A day after European Central Bank president Mario Draghi unveiled details of a €60bn-a-month asset purchase programme, a European quantitative easing (QE), IPE rounds up reactions from across the Continent to find out if the intervention will be able to pull the single currency out of its disinflationary spiral

John Vail, chief global strategist at Nikko Asset Management

Fortunately, the ECB positively surprised the market in most every way. It is a historic day for central banking in Europe and, therefore, for the world, too, even if one thinks the economic effects will be marginal. In a sense, the ECB is now the most aggressive central bank in the G-3, as it has both negative policy rates and sovereign QE, but there are some factors to consider going forward.

Andrea Beltratti, chairman at Eurizon Capital

The ECB has sent a strong signal, but it was inevitable at that point, particularly given the anticipation of the equity and bond markets. It is the logical conclusion of the ‘whatever it takes’ rhetoric Draghi initiated almost three years ago.

Martin Steward, investment editor, IPE

It’s early days, but if this more optimistic take on things sticks over the next days and weeks, we could be seeing the beginnings of what could be a powerful bull market in European risk assets – but perhaps not the long-overdue and much-needed correction in safe-haven rates.

Mark Burgess, CIO at Threadneedle Investments

There has been some discussion about the lack of ‘mutualisation’ or risk sharing of the government bond purchases, but we feel the important issue is the commitment from the ECB to expand its balance sheet.

Risk sharing was always likely to be a stumbling block, particularly given strong German opposition to the idea, but it should not reduce the effectiveness of the policy in terms of addressing short-term growth and deflation concerns. Importantly, German policymakers have not questioned the legality of the ECB’s decision to implement sovereign QE, although it is clear many Germans do not like it.

Andrew Sheets, Phanikiran L Naraparaju and Serena W Tang of Morgan Stanley Research

We view the size as a positive surprise versus market expectations. More risk-sharing would have been better in our view, but at least there was some. The decision to allow buying out to 30-year maturities came as a surprise to markets. Combined with a larger-than-expected buying programme, we’d expect 30-year Spain to outperform.

Jon Jonsson, senior portfolio manager at Neuberger Berman

Overall, the announcement takes a constructive step in repairing the credibility of the ECB. We anticipate that the impact should generally be positive for risky assets within fixed income, prompting a tightening of spreads in peripheral sovereign markets, as well as European corporate credit. Equities, in turn, are likely to rally on a better economic outlook.
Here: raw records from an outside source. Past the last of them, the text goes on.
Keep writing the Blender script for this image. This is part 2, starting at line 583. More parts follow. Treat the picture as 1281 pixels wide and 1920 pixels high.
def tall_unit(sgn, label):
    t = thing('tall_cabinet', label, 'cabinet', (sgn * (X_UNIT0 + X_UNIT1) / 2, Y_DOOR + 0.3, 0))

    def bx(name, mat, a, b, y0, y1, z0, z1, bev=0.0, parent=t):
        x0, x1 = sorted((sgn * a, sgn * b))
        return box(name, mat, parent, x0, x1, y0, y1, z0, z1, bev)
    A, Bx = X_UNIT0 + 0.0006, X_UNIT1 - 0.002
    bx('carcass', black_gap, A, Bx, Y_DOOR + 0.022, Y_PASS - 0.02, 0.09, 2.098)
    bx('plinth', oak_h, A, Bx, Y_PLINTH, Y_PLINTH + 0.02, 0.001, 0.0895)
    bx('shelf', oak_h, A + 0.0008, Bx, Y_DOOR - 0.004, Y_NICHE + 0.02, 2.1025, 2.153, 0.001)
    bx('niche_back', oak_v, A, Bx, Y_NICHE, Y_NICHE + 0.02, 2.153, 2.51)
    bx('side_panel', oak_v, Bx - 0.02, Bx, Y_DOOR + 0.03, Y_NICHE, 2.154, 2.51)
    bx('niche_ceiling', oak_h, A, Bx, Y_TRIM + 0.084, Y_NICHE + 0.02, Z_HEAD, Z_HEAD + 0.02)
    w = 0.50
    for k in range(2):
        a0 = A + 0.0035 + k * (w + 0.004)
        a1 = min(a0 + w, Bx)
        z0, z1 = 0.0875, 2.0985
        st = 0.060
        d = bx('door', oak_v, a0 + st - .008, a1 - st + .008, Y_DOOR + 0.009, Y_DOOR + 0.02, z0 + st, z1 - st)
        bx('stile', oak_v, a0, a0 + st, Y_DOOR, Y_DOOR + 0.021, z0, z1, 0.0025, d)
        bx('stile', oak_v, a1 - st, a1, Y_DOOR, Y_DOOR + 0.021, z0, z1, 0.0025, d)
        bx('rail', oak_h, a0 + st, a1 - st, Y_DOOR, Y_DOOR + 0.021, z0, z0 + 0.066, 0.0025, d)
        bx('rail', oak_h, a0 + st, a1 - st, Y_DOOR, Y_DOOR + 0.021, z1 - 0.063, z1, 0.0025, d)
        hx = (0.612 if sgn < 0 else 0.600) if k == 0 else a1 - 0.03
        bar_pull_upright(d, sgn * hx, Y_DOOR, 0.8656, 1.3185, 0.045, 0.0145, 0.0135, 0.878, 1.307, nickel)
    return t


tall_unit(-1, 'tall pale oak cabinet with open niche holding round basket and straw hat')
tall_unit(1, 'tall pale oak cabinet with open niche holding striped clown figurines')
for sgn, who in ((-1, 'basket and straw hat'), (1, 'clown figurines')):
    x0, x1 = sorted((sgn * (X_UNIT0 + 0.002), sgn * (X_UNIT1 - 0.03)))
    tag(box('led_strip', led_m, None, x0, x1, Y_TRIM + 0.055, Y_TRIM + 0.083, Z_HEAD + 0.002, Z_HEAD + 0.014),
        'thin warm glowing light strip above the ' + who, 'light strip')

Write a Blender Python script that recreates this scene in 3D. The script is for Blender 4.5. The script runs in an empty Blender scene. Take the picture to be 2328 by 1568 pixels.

Dennis van Ek, actuary at Mercer in the Netherlands

The causes of the currently low rates – low inflation, as well as the ECB’s policy of suppressing rates – are still present. The purchasing programme will amplify this effect.

Filippo Battistini, head of institutional and fund buyers at Allianz Global Investors in Italy

The traditional carry strategies will no longer be sufficient. There is a potential for more flexible asset management strategies to gain ground, ones that include new alternative asset classes in the fixed income space and are complemented by hedging with derivative instruments.

Maria Paola Toschi, global market strategist at JP Morgan in Italy

The QE decision could initiate a very favourable period for the European economy, including firms and investors. The bond-buying programme should continue to put pressure on peripheral spreads, thus creating positive conditions in terms of debt obligations.

We are convinced the ECB announcement and its implications for a weakening euro, coupled with a stable rates environment, could lead to potentially significant change in Europe. This makes us confident Europe will be one of the most promising investment themes of this year.